I, Tituba: Black Witch of Salem Village by Maryse Conde

A reimagined history (with a supernatural slant) of real-life Barbadian slave Tituba, who worked for Reverend Samuel Parris, the father and uncle of two of the afflicted girls of Salem. From Shelf Love:

This book is so strong. Caribbean novels are frequently written “from the other side,” as it were; oral stories being written down, the stories of the oppressed being written as if they were victorious (a bit like Robin Hood or other trickster stories.) Maryse Condé, who is from Guadeloupe, takes on race, gender, religion, the notion of America as land of prosperity, the idea of the victim’s guilt, revenge, sexuality, and many other powerful motifs, and weaves them together in Tituba, one of the most startlingly living characters I’ve read for a long time. Tituba never accepts silence, even when it is counseled to her by those she loves and respects the most.

The Witch of Blackbird Pond by Elizabeth George Speare

Elizabeth George Speare’s 1958 Newbery Medal-winner is a children’s book, but the 17th-century-set story’s heroine is loved by readers of all ages for her strength and willingness to push the boundaries of repressive society. From Kirkus:

When young Kit Tyler comes from her Barbados home to colonial Connecticut, she is unprepared for the austerity of her uncle’s home. Kit, a staunch royalist, accustomed to the easy life of a slave-manned plantation, and her fanatic Puritan uncle are instinctive antagonists. But despite her tastes for finery, Kit is possessed with courage and conviction. Her spontaneous friendship with Hannah, an old woman whose Quaker affiliations have branded her as a witch, and her secret teaching of a young child who suddenly is stricken with a strange malady, seriously threaten her safety.
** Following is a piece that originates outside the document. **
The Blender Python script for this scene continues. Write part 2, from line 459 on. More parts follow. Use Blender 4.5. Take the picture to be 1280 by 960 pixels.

For the townspeople are mistrustful of this strange girl who already has startled them with her “magic” ability to stay afloat in water. Kit’s vindication, her gradual integration into the community and the positive effect she has on those about her, combine here in a well documented novel to rival the author’s first work, Calico Captive, which received wide acclaim as a work of “superior historical fiction.”

The Physick Book of Deliverance Dane by Katherine Howe

Historical novelist Katherine Howe is related to Elizabeth Proctor (spared) and Elizabeth Howe (executed), who were convicted of being witches during the trials. From the Washington Post:

This charming novel is both a tale of New England grad-student life in 1991 and the Salem witch hunts in 1692. The year 1991 is important here because historical data were not yet entirely computerized; if you were a university researcher, your destiny was to spend the Lord’s amount of hours hunched over card catalogues to find volumes you needed in the library. It took forever and ruined your posture and your disposition. And cellphones, though extant, were owned by few. It was a time when we hovered between technologies. A little like the 1690s, when we were certainly past the Dark Ages, but the scientific method was not yet widespread.

A Storm of Witchcraft: The Salem Trials and the American Experience by Emerson W. Baker

History professor Emerson W. Baker examines the sociopolitical climate of Salem before and during the trials to offer more context for the troubling events that unfolded. From Publishers Weekly:

Baker, professor of history at Salem State College, places the trials in the larger context of American and English history, examining not only their prominent place in our collective memory, but also what made them so different from other witch trials of the era. Baker convincingly demonstrates that the trials were a pivotal point in American history and presents the mass hysteria surrounding them in very poignant terms. He ends the book with an explicit comparison between 17th-century worries about witches and 21st-century concerns about terrorists, leaving the reader with much to wonder considering how far America has really come. The scholarly tone of the writing may turn off those without a serious interest in the topic, and Baker’s approach is more comprehensive than in-depth. The premise, however is noteworthy, and the work is successful.